Saturday, April 23, 2016

The Play's the Thing: Yanks Score 6 Runs, Win

Due to a dispute between the Gregorian calendar, to which most of Europe had already switched, and the Julian calendar, still used by England, April 23, 1616, 400 years ago today, is commemorated as the day that William Shakespeare died.

Many years ago, someone tried to come up with a series of Shakespeare quotes about baseball, many of which were on the theme of "base players."

But the one that most frequently applies comes from the end of the production known, for reasons of bad luck, as "The Scottish Play." Strange, though, that the name of the character, Macbeth, can be quoted without attracting bad luck. Anyway, you know that baseball people are every bit as superstitious as theater people:

To-morrow, and to-morrow, and to-morrow,
Creeps in this petty pace from day to day,
To the last syllable of recorded time;
And all our yesterdays have lighted fools
The way to dusty death. Out, out, brief candle!
Life's but a walking shadow, a poor player
That struts and frets his hour upon the stage
And then is heard no more. It is a tale
Told by an idiot, full of sound and fury
Signifying nothing.

Sounds like Shakespeare foresaw the Mets, and their fans!


Last night, at home in the opener of a series against the Tampa Bay Rays, the Yankees were not as poetic as Shakespeare, but they did try a novel approach: They scored 6 runs, and won.

Not quite what Shakespeare meant when he said, "The play, the play's the thing," but I'll take it.

CC Sabathia, black and once a great warrior like Othello, and fat Falstaff, did not get out of the 5th inning. He left trailing 3-2, though a home run by Brian McCann (his 3rd of the young season) did keep the Yankees close.

Ivan Nova came on to finish the 5th inning, and pitched the 6th and the 7th. Dellin Betances pitched the 8th, and Andrew Miller the 9th. That's 4 1/3rd innings of perfect relief. Or, to put it another way, Joe Girardi's dream night.

The Yankees tied the game in the bottom of the 5th.
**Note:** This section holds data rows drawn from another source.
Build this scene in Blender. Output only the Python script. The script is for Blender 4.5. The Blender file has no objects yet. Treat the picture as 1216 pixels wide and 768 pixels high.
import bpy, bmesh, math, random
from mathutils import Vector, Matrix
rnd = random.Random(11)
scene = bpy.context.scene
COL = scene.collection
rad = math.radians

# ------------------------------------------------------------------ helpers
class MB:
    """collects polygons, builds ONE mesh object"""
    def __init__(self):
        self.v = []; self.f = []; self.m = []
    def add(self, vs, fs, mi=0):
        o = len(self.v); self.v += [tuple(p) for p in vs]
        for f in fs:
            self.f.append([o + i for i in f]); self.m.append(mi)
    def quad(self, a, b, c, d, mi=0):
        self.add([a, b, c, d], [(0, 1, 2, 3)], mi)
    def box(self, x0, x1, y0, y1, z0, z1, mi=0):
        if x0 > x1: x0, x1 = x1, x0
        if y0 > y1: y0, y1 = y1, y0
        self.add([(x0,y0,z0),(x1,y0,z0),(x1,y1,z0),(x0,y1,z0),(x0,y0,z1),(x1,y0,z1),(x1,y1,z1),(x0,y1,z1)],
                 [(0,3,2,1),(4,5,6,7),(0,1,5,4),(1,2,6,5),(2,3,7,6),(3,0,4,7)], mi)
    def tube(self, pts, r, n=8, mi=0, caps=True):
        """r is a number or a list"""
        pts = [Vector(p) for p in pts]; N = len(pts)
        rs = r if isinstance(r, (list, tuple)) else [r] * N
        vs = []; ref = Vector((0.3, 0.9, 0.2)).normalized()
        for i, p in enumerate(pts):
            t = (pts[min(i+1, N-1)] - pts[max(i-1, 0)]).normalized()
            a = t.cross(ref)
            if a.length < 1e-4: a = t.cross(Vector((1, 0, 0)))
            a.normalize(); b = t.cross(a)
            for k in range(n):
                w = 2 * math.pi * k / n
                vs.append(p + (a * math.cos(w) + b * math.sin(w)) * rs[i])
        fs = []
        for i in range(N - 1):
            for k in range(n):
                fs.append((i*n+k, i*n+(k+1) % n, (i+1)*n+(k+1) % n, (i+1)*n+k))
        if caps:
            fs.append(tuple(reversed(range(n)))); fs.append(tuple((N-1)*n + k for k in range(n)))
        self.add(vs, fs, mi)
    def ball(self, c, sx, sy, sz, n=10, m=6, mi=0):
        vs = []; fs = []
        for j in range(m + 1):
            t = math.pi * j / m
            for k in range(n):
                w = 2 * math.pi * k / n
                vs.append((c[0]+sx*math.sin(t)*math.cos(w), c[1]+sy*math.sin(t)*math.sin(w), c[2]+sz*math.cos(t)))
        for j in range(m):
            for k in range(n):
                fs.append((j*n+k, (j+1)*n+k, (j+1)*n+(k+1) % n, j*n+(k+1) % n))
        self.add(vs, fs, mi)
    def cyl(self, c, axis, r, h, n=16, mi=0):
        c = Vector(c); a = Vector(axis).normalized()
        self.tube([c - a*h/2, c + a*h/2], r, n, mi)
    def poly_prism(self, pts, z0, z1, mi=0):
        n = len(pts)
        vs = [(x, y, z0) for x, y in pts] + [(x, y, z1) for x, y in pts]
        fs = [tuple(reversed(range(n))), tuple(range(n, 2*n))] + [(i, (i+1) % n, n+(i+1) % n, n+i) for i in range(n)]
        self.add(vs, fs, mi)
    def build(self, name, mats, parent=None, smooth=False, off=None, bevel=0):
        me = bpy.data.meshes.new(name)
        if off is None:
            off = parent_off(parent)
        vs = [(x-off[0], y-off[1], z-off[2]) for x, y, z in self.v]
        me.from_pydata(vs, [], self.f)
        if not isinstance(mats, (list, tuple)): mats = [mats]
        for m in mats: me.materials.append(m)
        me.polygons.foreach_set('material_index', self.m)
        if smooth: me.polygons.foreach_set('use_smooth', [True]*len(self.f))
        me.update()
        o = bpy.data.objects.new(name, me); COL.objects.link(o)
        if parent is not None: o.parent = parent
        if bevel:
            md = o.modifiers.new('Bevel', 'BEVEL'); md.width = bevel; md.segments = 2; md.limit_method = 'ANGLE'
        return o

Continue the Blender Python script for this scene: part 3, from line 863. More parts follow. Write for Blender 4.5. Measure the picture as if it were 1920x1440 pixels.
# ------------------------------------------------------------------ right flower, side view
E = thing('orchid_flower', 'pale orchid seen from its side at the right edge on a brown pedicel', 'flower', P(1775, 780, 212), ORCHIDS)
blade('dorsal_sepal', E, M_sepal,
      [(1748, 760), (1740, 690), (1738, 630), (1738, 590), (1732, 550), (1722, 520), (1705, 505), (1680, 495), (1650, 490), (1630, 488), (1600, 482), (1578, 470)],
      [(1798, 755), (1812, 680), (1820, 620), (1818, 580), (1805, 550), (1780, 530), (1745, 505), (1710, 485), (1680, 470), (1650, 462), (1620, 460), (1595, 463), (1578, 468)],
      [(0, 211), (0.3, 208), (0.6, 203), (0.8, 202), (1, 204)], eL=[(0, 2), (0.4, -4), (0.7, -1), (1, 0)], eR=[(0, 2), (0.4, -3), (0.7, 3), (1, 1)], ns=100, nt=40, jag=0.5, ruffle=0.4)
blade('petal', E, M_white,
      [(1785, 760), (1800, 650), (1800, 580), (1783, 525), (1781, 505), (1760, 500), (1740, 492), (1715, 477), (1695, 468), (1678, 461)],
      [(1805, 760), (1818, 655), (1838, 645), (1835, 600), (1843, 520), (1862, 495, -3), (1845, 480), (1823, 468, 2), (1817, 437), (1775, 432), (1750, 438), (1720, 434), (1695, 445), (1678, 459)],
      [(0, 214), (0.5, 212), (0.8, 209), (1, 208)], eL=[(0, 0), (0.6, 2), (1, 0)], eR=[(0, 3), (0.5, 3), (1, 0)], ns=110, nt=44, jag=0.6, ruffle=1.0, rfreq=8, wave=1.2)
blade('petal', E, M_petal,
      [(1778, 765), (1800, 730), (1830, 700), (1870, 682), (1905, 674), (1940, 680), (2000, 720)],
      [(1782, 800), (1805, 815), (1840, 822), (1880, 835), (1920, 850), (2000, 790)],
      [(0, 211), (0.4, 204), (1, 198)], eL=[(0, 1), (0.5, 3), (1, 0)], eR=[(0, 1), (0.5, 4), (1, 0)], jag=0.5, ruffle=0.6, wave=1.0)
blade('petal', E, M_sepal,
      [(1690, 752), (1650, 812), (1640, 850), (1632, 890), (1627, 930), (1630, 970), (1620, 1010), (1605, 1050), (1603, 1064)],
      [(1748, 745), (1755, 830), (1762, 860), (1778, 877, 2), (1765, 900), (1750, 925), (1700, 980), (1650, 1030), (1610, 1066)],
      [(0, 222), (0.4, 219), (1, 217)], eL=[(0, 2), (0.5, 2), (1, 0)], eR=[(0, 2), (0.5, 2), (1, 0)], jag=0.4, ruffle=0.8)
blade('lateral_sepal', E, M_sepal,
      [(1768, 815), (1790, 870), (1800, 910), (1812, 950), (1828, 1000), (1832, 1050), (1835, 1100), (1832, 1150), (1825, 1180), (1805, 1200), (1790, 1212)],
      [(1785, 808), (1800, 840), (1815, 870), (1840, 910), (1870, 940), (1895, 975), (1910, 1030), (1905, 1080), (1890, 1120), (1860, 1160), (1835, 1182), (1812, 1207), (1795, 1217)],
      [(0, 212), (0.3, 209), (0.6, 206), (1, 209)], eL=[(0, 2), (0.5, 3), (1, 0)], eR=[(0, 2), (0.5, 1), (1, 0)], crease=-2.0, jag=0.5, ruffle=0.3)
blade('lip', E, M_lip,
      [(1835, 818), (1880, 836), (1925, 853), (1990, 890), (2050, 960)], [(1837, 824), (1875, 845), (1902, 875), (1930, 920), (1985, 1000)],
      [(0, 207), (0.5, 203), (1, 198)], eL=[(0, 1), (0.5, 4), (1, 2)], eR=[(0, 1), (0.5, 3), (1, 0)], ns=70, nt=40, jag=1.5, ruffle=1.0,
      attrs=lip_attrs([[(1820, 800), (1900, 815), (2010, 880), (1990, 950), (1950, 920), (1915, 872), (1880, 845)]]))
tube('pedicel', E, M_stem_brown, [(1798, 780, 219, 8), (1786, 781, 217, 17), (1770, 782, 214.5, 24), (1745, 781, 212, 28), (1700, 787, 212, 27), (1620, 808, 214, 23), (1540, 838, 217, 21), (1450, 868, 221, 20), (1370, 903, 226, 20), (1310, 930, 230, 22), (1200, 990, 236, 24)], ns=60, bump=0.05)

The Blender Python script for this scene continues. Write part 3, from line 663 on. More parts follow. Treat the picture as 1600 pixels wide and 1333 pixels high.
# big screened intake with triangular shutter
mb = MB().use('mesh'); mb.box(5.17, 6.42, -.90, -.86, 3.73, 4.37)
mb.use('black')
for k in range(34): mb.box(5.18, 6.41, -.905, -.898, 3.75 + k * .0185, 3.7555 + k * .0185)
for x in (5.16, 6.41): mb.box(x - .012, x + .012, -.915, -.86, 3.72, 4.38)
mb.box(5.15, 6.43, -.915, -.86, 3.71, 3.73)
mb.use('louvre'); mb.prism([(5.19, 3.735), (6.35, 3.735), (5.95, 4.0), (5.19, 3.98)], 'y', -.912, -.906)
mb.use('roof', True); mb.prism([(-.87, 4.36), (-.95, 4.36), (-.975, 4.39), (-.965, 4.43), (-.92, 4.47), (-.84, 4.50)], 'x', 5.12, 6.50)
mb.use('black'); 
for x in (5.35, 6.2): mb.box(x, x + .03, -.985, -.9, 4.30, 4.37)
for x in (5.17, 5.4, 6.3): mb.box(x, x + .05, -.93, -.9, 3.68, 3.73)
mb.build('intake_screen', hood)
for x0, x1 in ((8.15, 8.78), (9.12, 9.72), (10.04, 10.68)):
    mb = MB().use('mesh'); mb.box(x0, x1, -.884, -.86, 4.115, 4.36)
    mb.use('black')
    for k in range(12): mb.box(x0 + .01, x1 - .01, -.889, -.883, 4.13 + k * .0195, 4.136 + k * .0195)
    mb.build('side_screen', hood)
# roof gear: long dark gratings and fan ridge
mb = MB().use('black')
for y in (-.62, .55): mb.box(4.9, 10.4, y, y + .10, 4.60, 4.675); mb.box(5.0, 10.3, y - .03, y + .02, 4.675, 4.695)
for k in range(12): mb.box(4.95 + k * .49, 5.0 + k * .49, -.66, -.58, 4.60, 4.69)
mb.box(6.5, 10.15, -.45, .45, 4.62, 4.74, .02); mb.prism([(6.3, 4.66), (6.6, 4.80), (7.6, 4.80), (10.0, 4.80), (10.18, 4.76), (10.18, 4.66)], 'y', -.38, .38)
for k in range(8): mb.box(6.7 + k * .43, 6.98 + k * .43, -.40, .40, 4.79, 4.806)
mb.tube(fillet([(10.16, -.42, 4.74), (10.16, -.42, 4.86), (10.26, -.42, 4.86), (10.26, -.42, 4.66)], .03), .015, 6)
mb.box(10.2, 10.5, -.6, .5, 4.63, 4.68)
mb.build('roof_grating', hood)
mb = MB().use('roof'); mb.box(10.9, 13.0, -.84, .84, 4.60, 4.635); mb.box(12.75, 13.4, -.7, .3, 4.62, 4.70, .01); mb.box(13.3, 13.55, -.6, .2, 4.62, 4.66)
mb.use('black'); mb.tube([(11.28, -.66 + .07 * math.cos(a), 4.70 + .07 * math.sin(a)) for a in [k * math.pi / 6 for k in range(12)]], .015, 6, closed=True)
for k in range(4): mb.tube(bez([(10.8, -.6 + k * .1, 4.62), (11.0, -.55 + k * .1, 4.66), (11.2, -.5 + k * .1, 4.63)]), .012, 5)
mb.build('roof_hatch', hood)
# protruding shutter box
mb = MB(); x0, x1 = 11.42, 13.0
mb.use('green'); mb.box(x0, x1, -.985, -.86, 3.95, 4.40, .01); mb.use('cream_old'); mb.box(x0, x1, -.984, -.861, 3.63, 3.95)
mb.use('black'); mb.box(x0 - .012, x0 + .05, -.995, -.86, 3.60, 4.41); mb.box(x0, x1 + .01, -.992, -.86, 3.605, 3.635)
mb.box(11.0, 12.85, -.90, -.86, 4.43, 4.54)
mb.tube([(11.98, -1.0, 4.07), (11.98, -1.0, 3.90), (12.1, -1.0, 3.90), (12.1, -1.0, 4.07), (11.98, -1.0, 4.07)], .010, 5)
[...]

Jacoby Ellsbury singled with 2 outs, was singled to 2nd by Didi Gregorius, and the runners were balked over by Rays starter Matt Moore.

Ellsbury was once hailed for his baserunning acumen. "This above all: To thine own self be true." As Moore delivered ball 4 to Brett Gardner, Ellsbury broke for home -- attempting to steal home plate with 2 strikes and 2 outs. "Our doubts are traitors, and make us lose the good we oft might win by fearing to attempt."

It worked. "What a piece of work is a man."

The last Yankee with a straight steal of home plate was Derek Jeter on May 5, 2001, just over 15 years ago.

Carlos Beltran singled to lead off the top of the 6th. Mark Teixeira singled him over. Alex Rodriguez popped up, but McCann singled Beltran home to give the Yankees the lead. Ellsbury struck again in the 8th, doubling home 2 more runs.

This gave us the final score of Yankees 6, Rays 3. WP: Nova (1-0). SV: Miller (4). LP: Moore (1-1).

There was one unfortunate note, aside from CC's shaky start: Aaron Hicks had to leave the game in the top of the 6th, with an injured shoulder.

The series continues this afternoon. Masahiro Tanaka starts for the Pinstripes, Blake Snell for the Rays, making his major league debut. Uh-oh, the proverbial "pitcher the Yankees have never seen before."

Youth is full of sport
Age's breath is short.
Youth is nimble, age is lame
Youth is hot and bold
Age is weak and cold
Youth is wild
And age is tame.

To hell with that: Once more unto the breach, dear friends, once more!